+++ DATASET RECORDS +++

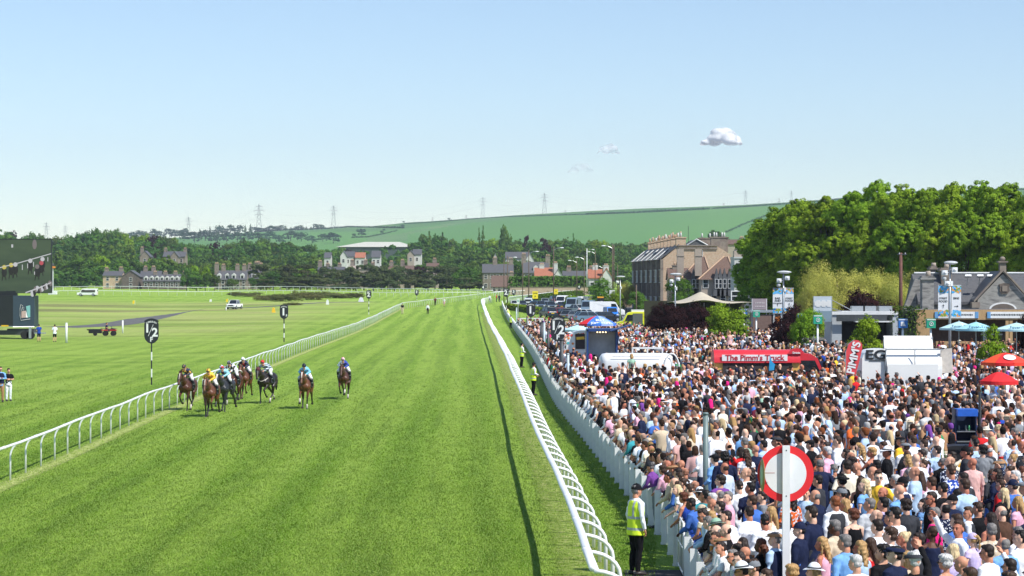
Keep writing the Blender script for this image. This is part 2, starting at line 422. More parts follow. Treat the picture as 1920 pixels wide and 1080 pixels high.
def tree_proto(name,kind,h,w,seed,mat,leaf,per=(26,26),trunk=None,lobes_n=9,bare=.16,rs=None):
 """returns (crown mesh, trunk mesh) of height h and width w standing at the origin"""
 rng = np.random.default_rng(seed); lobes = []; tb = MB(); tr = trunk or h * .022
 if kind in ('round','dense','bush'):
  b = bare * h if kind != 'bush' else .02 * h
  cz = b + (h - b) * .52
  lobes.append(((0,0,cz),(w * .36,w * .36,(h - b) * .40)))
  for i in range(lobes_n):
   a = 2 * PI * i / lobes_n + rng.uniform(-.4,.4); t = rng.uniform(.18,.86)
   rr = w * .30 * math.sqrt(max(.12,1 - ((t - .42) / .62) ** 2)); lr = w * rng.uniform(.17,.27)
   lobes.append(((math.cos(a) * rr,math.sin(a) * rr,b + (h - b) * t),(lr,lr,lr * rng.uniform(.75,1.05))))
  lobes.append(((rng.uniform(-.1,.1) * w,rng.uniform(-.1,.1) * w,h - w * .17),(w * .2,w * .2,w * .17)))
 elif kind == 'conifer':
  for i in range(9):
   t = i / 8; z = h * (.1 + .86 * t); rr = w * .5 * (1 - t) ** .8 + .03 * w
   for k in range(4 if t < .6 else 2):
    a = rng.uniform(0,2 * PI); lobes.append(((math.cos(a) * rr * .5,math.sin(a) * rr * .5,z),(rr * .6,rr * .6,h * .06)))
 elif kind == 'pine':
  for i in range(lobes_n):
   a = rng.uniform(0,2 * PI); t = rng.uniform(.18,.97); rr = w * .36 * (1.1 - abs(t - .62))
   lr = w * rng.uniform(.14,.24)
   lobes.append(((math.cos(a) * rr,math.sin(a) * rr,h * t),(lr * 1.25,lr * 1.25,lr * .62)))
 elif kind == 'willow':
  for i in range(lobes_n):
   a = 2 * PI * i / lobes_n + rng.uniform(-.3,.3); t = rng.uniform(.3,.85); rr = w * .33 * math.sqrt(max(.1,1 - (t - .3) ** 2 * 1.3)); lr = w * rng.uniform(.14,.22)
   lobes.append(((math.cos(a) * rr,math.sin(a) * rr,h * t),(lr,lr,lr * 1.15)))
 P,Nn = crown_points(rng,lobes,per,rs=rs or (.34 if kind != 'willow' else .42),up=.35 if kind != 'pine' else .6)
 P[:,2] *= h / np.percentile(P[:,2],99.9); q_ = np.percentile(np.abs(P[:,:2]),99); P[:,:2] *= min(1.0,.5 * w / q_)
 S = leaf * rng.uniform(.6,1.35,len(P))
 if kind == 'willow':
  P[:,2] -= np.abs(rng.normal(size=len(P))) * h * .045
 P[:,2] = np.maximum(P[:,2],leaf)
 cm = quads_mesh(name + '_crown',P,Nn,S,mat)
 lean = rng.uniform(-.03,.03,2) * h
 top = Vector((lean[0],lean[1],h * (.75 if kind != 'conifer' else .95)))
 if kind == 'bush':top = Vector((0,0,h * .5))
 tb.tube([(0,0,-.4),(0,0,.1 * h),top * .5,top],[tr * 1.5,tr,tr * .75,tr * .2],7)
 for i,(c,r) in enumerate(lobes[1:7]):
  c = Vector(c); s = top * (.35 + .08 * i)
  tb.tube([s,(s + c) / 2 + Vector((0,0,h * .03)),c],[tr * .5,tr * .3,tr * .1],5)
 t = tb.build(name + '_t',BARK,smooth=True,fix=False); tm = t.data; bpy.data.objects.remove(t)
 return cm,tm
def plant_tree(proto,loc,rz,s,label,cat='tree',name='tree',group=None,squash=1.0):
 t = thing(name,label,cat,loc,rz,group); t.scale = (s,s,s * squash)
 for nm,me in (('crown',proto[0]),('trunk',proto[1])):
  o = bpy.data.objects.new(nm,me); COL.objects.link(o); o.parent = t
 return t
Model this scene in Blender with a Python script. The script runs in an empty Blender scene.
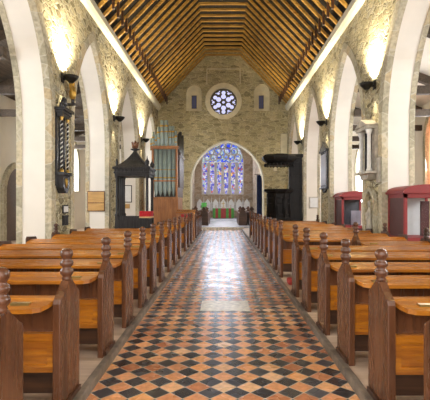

+++

# [WHAT YOU HAVE TO DO]
Take the records above and transcribe them exactly, dropping every picture.

# [THE REPLY]
Keep writing the Blender script for this image. This is part 2, starting at line 422. More parts follow. Treat the picture as 1920 pixels wide and 1080 pixels high.
def tree_proto(name,kind,h,w,seed,mat,leaf,per=(26,26),trunk=None,lobes_n=9,bare=.16,rs=None):
 """returns (crown mesh, trunk mesh) of height h and width w standing at the origin"""
 rng = np.random.default_rng(seed); lobes = []; tb = MB(); tr = trunk or h * .022
 if kind in ('round','dense','bush'):
  b = bare * h if kind != 'bush' else .02 * h
  cz = b + (h - b) * .52
  lobes.append(((0,0,cz),(w * .36,w * .36,(h - b) * .40)))
  for i in range(lobes_n):
   a = 2 * PI * i / lobes_n + rng.uniform(-.4,.4); t = rng.uniform(.18,.86)
   rr = w * .30 * math.sqrt(max(.12,1 - ((t - .42) / .62) ** 2)); lr = w * rng.uniform(.17,.27)
   lobes.append(((math.cos(a) * rr,math.sin(a) * rr,b + (h - b) * t),(lr,lr,lr * rng.uniform(.75,1.05))))
  lobes.append(((rng.uniform(-.1,.1) * w,rng.uniform(-.1,.1) * w,h - w * .17),(w * .2,w * .2,w * .17)))
 elif kind == 'conifer':
  for i in range(9):
   t = i / 8; z = h * (.1 + .86 * t); rr = w * .5 * (1 - t) ** .8 + .03 * w
   for k in range(4 if t < .6 else 2):
    a = rng.uniform(0,2 * PI); lobes.append(((math.cos(a) * rr * .5,math.sin(a) * rr * .5,z),(rr * .6,rr * .6,h * .06)))
 elif kind == 'pine':
  for i in range(lobes_n):
   a = rng.uniform(0,2 * PI); t = rng.uniform(.18,.97); rr = w * .36 * (1.1 - abs(t - .62))
   lr = w * rng.uniform(.14,.24)
   lobes.append(((math.cos(a) * rr,math.sin(a) * rr,h * t),(lr * 1.25,lr * 1.25,lr * .62)))
 elif kind == 'willow':
  for i in range(lobes_n):
   a = 2 * PI * i / lobes_n + rng.uniform(-.3,.3); t = rng.uniform(.3,.85); rr = w * .33 * math.sqrt(max(.1,1 - (t - .3) ** 2 * 1.3)); lr = w * rng.uniform(.14,.22)
   lobes.append(((math.cos(a) * rr,math.sin(a) * rr,h * t),(lr,lr,lr * 1.15)))
 P,Nn = crown_points(rng,lobes,per,rs=rs or (.34 if kind != 'willow' else .42),up=.35 if kind != 'pine' else .6)
 P[:,2] *= h / np.percentile(P[:,2],99.9); q_ = np.percentile(np.abs(P[:,:2]),99); P[:,:2] *= min(1.0,.5 * w / q_)
 S = leaf * rng.uniform(.6,1.35,len(P))
 if kind == 'willow':
  P[:,2] -= np.abs(rng.normal(size=len(P))) * h * .045
 P[:,2] = np.maximum(P[:,2],leaf)
 cm = quads_mesh(name + '_crown',P,Nn,S,mat)
 lean = rng.uniform(-.03,.03,2) * h
 top = Vector((lean[0],lean[1],h * (.75 if kind != 'conifer' else .95)))
 if kind == 'bush':top = Vector((0,0,h * .5))
 tb.tube([(0,0,-.4),(0,0,.1 * h),top * .5,top],[tr * 1.5,tr,tr * .75,tr * .2],7)
 for i,(c,r) in enumerate(lobes[1:7]):
  c = Vector(c); s = top * (.35 + .08 * i)
  tb.tube([s,(s + c) / 2 + Vector((0,0,h * .03)),c],[tr * .5,tr * .3,tr * .1],5)
 t = tb.build(name + '_t',BARK,smooth=True,fix=False); tm = t.data; bpy.data.objects.remove(t)
 return cm,tm
def plant_tree(proto,loc,rz,s,label,cat='tree',name='tree',group=None,squash=1.0):
 t = thing(name,label,cat,loc,rz,group); t.scale = (s,s,s * squash)
 for nm,me in (('crown',proto[0]),('trunk',proto[1])):
  o = bpy.data.objects.new(nm,me); COL.objects.link(o); o.parent = t
 return t
Model this scene in Blender with a Python script. The script runs in an empty Blender scene.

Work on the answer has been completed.